Nor can we any more deplore that modern Rome is now shorn of the prestige it enjoyed while the Popes were once all-potent. Strangers can no longer be gratified by the sight of priestly pageants and papal shows. But let us be thankful that, as the Pope hides his head, the civil power has risen; and now, in place of persecution, torture, and death for those who would not bow the knee to a corrupted religion, the Inquisition—that cruel, hateful instrument of religious intolerance and priestly tyranny—is at an end, and every one can worship God within the walls of Rome as his conscience dictates, none daring to make him afraid. The only strange reflection[38] which arises is, that while so many in England, where education prevails and people should know better, are allowing themselves to be drawn back again into the trammels of Rome, the people of Rome and of Italy, with all their ignorance, are shaking off a yoke which neither they nor their fathers were able to bear, and rejoicing to be free.

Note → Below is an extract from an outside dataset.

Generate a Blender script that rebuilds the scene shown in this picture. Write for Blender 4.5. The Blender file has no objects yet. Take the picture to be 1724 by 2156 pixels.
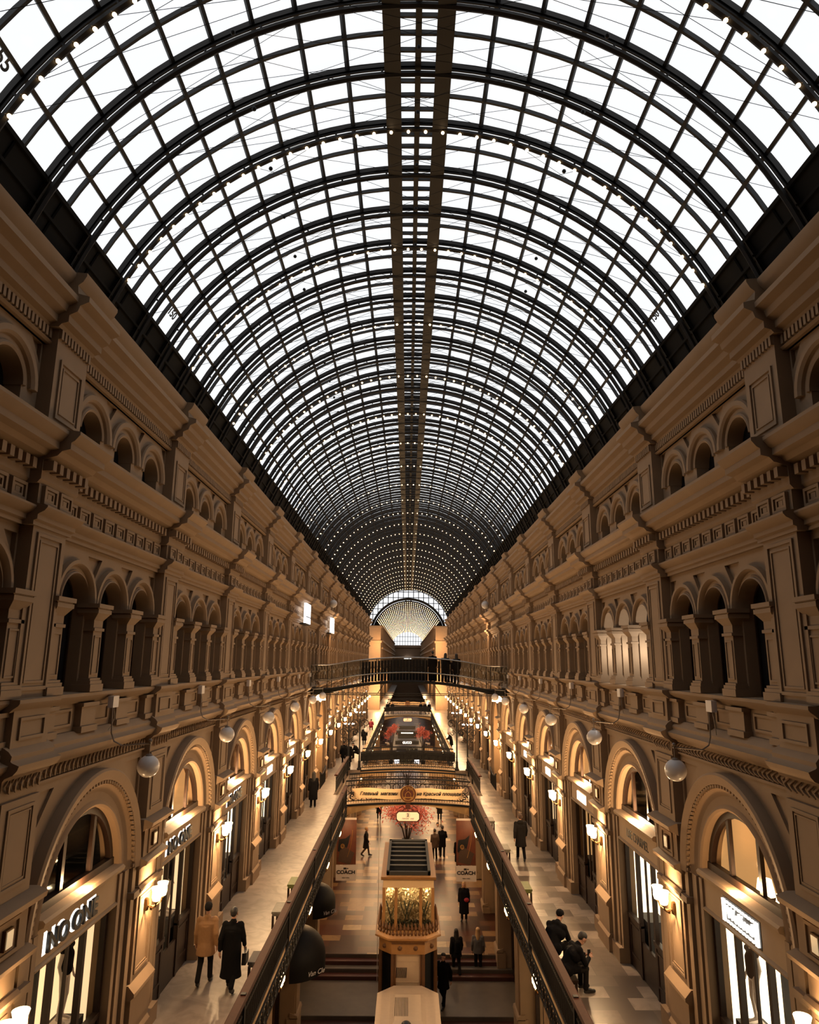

We had been nine days in Rome, and before seeing it further, thought it advisable to take a run to Naples, and rest in that locality, for so much sight-seeing was fatiguing. During even this short time we had done a great deal, and the break of going away operated, as it were, as a first visit, preliminary to a further investigation upon our second visit of what then became to us in a manner as familiar old friends. Even in both our visits, made out of the common motive of curiosity, and with no higher aims, we could only consider we had examined things in a most superficial way, leaving besides a great deal that was unexplored. It is often said that even a whole winter in Rome is inadequate to do justice to its sights. In a single forenoon we have been to as many as a dozen different places. We entered Rome with the idea that it would be the first and only visit of a lifetime. We left it with the feeling that we had only seen enough to make it more easy for us to comprehend the subject at home, so that some years later we might all return to investigate it together in greater detail, or with more perfect acquaintance with what we had to see, to know, and to think about. Alas! how little did we then anticipate that that future day, to one of us at least, whose hopes were bright and whose enjoyment of all was deep and thorough, would never come!
XIII.
NAPLES, POMPEII, SORRENTO.
It proved a very wet morning in Rome on the day we had settled to go to Naples (for it can rain in Rome remarkably well); but we had taken our rooms at a hotel in Naples, and were packed and ready to go, and accordingly left, arriving at the station at half-past eight for the train leaving at 9.20, and were not a bit too soon. The traveller has to hang on for his turn to get his luggage weighed and to purchase his railway tickets; and after these operations were accomplished, and admission was at last accorded to the salle-d’attente (for none, according to the evil custom which keeps ladies hanging about on their feet, can enter previously), we had but a few minutes to wait in that apartment until the doors were opened and announcement made that passengers might now hurry to the train.